Rusya’dan babası ile kaçıp mülteci olarak Amerika’ ya sığınan Andrew Ryan, Hiroşima ve Nagazaki’ ye atılan atom bombalarını gördükten sonra yeryüzünde yaşayan devletlerden umudunu kesip onlar tüm dünyayı nükleer bir felaketle yok etmeden önce hayalini gerçekleştirmek için kollarını sıvar.
Güvenebileceği insanların, kendilerini özgürce ifade edecek sanatçıların, hiçbir kısıtlama olmadan deneylerini yapabilecek bilim adamlarının ve sadece seçilmiş kişilerin yaşayabileceği, verginin ve devletin olmadığı, sadece serbest teşebbüs ve rekabetin geçerli olduğu, dünya devletleri birbirini yok edene kadar saklı kalacak, Atlantik’ in bir yerlerinde kurulan muhteşem denizaltı kenti mest edici anlamına da gelen Rapture.
Unutmayın tek bir kuralımız var bu kente gelen bir daha yeryüzüne dönemez. Bu kentin varlığı onu yozlaştıracak dünyalılardan gizli tutulmalıdır. Girişinde Andrew Ryan’ ın devasa bir heykeli elinde pankart tutuyordu;
‘’ TANRILAR VE KRALLAR GİREMEZ. SADECE İNSANLAR. ‘’

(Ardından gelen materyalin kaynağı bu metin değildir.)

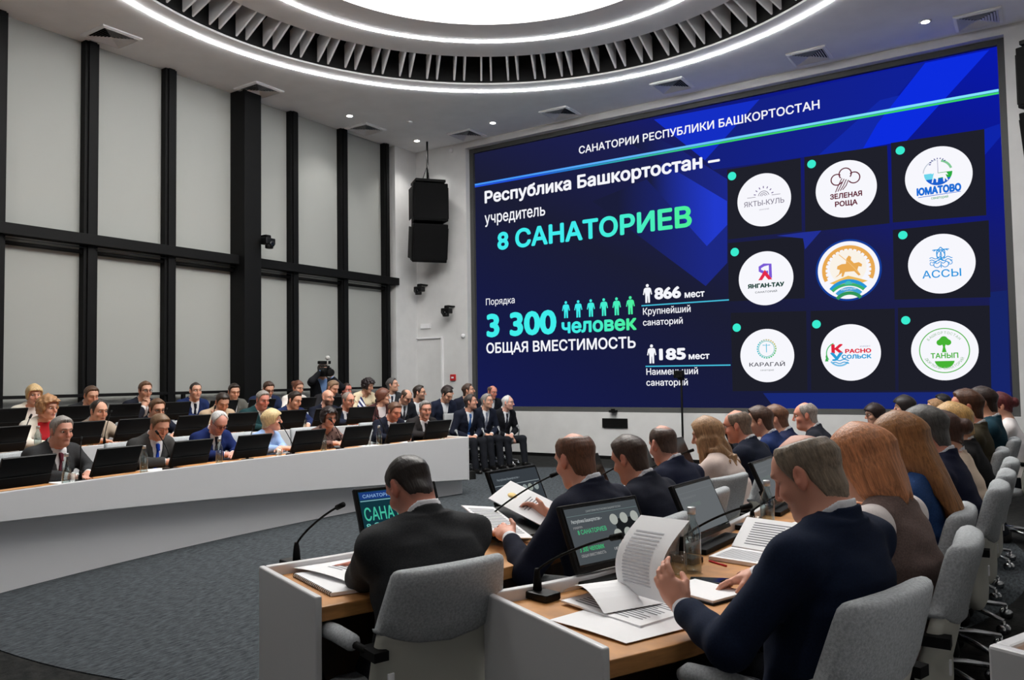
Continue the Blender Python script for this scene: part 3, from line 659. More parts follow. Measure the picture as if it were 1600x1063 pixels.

Cehenneme giden yol iyi niyet taşlarından döşelidir derler. Bu zavallı, deli milyoner de ütopya olarak tasarladığı kentine zamanla neler olup da kabus kentine dönüştüğünü bir türlü anlayamaz.
Basit görünüp derin anlamlar içeren ve etkileyici mesajlar veren bir kitaptı. Sayfaları su gibi aktı gitti. Yazarın betimlemeleri öyleydi ki okurken kendimi tonlarca suyun altında bayağı klostrofobik hissettim.